#### [Exercise instructions]
Locate each line holding the string "this" and copy it.
Start of Given data
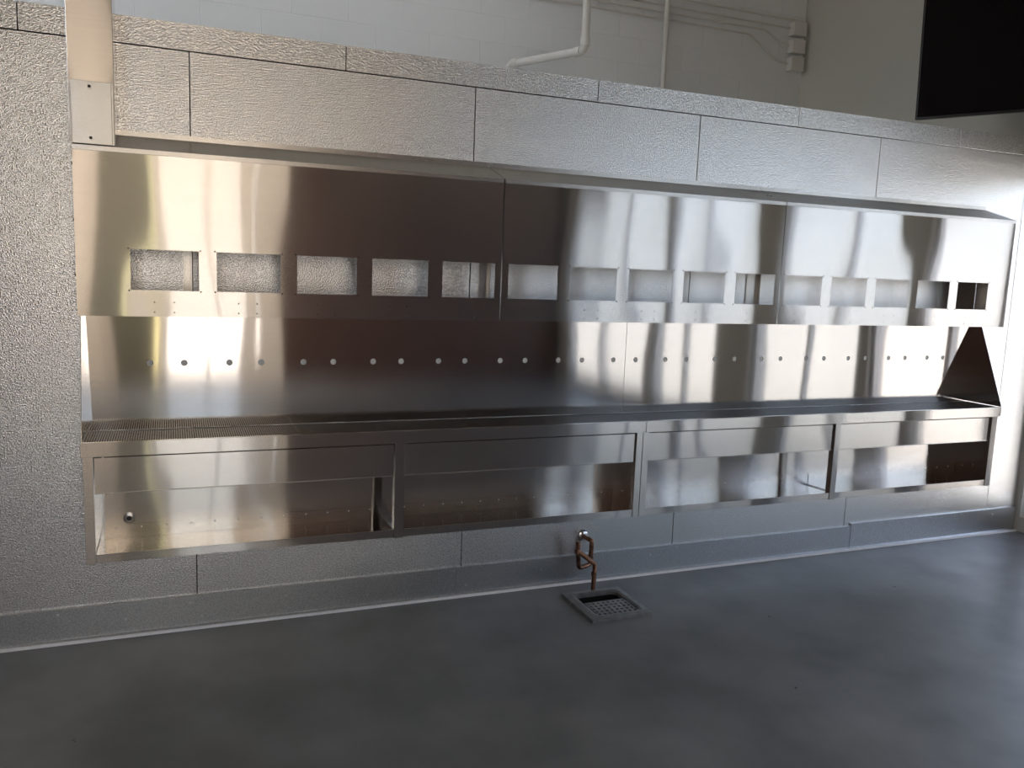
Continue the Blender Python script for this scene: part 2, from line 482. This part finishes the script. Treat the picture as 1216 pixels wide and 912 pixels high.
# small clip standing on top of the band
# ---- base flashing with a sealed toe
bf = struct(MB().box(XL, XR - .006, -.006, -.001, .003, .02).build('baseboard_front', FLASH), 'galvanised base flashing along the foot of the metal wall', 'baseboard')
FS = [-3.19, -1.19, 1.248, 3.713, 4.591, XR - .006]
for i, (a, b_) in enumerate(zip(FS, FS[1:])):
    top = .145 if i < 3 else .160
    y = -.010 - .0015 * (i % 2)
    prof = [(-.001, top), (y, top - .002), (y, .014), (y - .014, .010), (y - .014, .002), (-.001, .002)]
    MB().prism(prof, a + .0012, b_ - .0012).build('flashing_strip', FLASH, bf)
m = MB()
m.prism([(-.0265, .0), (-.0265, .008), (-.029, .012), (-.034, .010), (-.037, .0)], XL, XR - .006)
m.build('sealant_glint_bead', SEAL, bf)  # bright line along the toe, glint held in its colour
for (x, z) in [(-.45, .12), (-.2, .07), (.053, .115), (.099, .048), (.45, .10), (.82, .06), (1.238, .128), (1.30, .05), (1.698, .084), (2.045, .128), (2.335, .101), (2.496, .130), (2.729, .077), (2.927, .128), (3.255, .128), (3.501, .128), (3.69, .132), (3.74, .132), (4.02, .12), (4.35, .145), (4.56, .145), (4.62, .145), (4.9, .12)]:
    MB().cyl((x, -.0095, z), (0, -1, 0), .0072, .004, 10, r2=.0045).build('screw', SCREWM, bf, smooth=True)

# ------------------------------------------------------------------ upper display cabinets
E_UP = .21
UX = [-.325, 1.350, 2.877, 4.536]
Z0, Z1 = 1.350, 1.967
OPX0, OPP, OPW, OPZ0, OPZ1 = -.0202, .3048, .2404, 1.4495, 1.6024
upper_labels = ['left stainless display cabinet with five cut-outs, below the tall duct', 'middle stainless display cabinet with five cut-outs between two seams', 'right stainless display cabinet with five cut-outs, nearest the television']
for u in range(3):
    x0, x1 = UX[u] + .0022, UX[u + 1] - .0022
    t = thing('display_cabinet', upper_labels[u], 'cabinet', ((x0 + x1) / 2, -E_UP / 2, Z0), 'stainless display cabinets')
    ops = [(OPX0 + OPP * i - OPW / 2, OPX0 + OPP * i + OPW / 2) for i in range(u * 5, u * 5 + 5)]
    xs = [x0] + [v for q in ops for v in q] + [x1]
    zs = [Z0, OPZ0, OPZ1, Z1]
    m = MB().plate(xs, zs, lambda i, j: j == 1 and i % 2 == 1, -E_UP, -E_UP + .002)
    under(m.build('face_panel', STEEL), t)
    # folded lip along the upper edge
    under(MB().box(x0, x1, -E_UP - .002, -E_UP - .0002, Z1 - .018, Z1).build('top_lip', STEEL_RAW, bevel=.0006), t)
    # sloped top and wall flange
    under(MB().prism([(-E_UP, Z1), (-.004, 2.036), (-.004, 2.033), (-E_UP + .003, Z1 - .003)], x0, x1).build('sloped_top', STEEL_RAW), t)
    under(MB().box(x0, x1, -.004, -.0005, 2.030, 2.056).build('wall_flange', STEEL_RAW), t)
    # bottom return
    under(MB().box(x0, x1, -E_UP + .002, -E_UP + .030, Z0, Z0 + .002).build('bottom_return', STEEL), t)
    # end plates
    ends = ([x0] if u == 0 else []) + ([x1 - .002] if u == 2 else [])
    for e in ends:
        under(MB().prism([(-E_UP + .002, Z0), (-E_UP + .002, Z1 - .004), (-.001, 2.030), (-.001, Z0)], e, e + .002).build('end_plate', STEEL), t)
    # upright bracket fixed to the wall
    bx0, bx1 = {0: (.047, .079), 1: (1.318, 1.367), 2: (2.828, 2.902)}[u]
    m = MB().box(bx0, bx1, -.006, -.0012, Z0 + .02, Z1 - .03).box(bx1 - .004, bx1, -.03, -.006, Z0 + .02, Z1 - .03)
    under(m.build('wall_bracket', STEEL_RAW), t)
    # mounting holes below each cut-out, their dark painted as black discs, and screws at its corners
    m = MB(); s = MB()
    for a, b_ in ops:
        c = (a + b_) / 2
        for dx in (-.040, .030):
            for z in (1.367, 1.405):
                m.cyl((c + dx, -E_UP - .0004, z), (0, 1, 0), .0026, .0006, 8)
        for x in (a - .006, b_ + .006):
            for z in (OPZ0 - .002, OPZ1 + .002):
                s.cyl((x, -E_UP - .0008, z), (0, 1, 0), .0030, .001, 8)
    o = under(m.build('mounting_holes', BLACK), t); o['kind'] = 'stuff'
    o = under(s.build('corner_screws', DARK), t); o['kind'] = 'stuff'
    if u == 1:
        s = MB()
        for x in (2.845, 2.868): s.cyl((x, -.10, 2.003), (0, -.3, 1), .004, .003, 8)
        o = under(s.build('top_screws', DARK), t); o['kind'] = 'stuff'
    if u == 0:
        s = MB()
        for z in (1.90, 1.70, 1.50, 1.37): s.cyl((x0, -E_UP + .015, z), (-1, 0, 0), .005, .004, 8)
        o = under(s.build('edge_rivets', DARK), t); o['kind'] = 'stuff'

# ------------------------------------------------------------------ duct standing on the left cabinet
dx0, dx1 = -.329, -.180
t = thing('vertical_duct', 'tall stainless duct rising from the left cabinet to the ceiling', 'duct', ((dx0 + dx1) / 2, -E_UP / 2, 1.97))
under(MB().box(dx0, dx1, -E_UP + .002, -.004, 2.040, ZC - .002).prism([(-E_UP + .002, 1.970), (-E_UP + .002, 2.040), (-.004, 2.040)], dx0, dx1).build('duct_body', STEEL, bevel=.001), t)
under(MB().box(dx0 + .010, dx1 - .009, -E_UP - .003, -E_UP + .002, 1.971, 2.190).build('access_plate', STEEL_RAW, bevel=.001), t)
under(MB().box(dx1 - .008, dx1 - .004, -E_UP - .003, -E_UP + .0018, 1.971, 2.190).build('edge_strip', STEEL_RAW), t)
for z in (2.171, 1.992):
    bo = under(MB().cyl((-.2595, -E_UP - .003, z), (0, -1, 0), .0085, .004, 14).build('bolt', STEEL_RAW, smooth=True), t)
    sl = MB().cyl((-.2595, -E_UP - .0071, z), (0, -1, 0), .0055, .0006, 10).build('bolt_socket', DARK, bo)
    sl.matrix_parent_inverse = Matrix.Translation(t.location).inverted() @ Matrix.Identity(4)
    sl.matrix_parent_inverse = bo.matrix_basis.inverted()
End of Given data
Start of Given data
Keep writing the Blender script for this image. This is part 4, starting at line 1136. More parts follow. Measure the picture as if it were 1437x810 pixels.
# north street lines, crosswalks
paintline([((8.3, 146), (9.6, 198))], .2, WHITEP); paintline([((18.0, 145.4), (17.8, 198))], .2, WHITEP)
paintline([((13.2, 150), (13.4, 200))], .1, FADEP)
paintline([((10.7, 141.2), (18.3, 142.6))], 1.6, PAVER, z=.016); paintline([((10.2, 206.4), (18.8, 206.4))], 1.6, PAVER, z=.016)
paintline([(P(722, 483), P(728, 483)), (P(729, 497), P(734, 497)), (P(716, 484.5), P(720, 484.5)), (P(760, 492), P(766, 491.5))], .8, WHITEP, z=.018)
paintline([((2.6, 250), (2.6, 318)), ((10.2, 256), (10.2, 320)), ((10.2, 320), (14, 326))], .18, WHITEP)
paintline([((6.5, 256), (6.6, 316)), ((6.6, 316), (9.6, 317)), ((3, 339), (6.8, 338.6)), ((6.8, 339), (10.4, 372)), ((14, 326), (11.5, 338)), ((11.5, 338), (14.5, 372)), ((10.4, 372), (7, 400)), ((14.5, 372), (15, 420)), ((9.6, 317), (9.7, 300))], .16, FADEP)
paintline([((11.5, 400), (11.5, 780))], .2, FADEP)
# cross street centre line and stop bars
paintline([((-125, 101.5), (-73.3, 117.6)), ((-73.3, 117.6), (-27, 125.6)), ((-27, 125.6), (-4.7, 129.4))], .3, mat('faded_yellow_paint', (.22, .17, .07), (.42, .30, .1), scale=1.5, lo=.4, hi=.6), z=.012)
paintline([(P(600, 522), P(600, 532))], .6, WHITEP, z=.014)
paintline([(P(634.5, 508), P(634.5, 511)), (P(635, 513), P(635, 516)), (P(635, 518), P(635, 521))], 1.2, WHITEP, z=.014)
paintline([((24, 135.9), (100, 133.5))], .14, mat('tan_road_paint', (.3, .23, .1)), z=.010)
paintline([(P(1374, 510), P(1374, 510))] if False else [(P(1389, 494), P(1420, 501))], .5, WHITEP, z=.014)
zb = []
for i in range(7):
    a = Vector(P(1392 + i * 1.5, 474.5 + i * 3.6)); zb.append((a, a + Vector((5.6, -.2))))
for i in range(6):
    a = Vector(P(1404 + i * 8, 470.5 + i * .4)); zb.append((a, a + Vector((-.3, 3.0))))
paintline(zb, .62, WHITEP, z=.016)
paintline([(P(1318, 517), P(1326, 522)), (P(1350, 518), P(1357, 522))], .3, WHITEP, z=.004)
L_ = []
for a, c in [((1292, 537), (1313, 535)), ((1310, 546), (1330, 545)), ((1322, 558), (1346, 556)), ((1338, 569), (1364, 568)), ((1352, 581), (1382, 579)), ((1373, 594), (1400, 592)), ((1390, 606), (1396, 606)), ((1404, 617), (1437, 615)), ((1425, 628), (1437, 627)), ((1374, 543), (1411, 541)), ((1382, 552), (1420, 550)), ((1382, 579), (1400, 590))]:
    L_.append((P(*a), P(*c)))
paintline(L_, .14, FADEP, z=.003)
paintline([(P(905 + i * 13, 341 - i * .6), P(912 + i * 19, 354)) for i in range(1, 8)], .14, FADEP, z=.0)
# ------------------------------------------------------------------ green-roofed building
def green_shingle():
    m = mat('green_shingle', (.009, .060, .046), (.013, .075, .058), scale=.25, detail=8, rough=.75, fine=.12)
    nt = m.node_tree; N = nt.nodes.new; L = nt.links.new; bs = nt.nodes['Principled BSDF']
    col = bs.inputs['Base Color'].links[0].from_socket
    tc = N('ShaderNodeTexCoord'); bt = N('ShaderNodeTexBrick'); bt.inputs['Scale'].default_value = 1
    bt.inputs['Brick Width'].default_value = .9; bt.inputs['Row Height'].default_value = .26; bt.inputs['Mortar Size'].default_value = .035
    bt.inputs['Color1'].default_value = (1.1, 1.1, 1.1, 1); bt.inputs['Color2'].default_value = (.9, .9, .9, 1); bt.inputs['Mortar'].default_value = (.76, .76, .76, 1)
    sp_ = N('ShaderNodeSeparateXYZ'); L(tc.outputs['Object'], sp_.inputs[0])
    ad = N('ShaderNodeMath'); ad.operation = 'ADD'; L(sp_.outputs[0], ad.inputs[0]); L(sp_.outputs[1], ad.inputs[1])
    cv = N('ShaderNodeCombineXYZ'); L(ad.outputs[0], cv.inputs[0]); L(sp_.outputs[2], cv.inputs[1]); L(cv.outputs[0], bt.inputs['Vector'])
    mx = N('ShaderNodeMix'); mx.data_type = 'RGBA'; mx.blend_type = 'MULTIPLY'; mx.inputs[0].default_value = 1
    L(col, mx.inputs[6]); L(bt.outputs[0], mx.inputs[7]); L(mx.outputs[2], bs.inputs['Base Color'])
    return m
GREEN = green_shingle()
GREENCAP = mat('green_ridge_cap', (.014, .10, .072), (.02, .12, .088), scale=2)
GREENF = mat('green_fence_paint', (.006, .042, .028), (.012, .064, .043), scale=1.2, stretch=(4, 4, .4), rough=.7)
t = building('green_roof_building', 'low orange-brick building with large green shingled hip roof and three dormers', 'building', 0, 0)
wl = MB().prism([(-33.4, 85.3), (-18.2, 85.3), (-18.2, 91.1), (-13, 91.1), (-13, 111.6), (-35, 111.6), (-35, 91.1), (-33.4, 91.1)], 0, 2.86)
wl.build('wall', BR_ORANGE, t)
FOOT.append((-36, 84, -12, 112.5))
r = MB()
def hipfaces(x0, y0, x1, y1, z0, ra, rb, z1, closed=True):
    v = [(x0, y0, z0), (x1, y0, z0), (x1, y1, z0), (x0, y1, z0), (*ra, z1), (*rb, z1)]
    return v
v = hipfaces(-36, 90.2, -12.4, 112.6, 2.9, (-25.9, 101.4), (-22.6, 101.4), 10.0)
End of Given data
Start of Given data
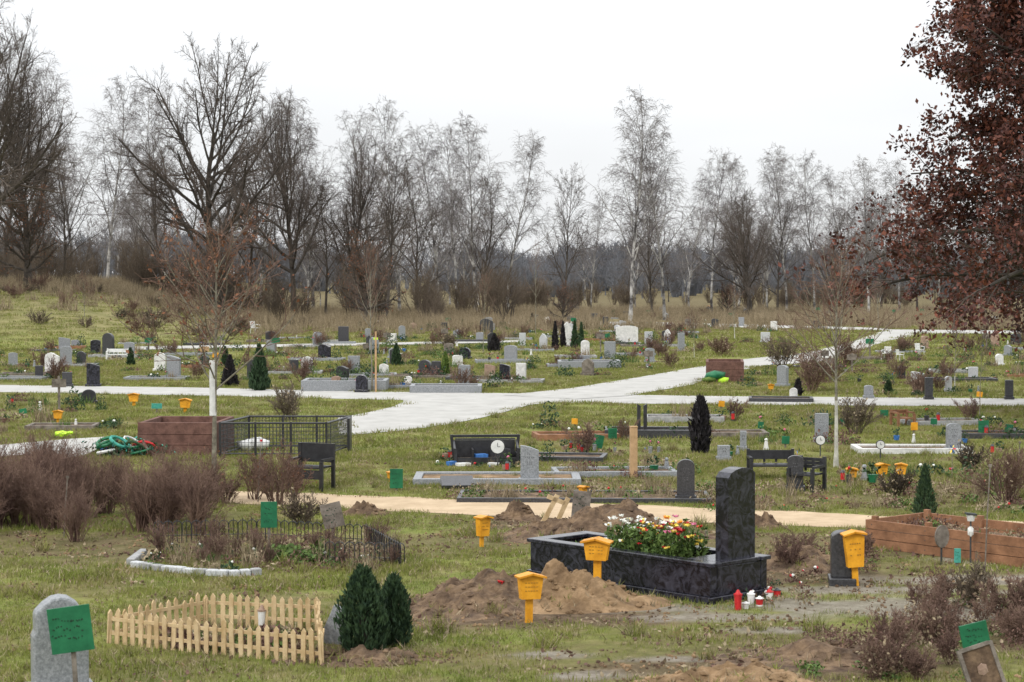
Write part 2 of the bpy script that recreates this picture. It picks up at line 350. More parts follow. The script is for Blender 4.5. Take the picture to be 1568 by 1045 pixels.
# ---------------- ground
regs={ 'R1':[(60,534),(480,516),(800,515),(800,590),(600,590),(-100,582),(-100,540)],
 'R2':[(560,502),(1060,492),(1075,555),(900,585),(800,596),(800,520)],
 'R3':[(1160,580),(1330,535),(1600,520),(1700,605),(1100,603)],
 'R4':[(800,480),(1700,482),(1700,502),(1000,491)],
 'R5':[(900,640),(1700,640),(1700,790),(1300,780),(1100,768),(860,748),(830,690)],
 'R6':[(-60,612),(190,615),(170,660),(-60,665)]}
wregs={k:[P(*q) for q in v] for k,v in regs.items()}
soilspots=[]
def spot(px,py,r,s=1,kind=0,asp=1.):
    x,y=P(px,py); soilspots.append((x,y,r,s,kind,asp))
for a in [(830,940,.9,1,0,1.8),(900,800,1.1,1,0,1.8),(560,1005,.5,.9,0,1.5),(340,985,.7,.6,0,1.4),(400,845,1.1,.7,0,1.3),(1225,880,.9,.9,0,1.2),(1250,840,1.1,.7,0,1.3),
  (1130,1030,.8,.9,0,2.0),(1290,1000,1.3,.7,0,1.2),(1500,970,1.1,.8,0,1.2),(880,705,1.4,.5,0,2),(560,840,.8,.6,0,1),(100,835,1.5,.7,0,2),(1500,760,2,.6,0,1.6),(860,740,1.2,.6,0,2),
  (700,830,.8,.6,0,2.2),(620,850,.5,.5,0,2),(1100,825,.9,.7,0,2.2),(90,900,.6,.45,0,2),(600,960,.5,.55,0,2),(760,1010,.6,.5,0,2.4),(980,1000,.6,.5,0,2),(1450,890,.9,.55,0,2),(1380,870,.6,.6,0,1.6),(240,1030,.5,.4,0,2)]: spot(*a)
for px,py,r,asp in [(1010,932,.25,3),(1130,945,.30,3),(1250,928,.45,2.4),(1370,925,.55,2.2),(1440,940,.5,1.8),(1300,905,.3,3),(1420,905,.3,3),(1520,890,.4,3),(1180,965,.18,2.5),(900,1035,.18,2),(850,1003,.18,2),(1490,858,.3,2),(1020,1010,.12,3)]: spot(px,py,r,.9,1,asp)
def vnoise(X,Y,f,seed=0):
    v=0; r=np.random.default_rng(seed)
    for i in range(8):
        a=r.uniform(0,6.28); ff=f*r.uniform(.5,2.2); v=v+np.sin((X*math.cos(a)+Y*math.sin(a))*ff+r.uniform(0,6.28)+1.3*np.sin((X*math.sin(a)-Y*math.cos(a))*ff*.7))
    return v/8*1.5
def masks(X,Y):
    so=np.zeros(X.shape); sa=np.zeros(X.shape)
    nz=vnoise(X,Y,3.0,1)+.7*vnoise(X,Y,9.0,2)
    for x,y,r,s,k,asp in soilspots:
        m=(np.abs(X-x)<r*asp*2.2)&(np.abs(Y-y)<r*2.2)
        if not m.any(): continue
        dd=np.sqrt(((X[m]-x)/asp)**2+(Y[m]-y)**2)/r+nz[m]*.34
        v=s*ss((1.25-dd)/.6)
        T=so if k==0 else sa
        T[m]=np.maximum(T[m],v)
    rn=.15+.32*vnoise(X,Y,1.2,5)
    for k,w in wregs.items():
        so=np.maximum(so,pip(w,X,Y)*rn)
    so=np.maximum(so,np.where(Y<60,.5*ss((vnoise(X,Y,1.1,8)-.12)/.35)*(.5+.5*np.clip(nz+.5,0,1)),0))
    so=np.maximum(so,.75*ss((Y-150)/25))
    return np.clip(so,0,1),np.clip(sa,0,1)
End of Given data
#### [Correct answer]
Continue the Blender Python script for this scene: part 2, from line 482. This part finishes the script. Treat the picture as 1216 pixels wide and 912 pixels high.
Keep writing the Blender script for this image. This is part 4, starting at line 1136. More parts follow. Measure the picture as if it were 1437x810 pixels.
Write part 2 of the bpy script that recreates this picture. It picks up at line 350. More parts follow. The script is for Blender 4.5. Take the picture to be 1568 by 1045 pixels.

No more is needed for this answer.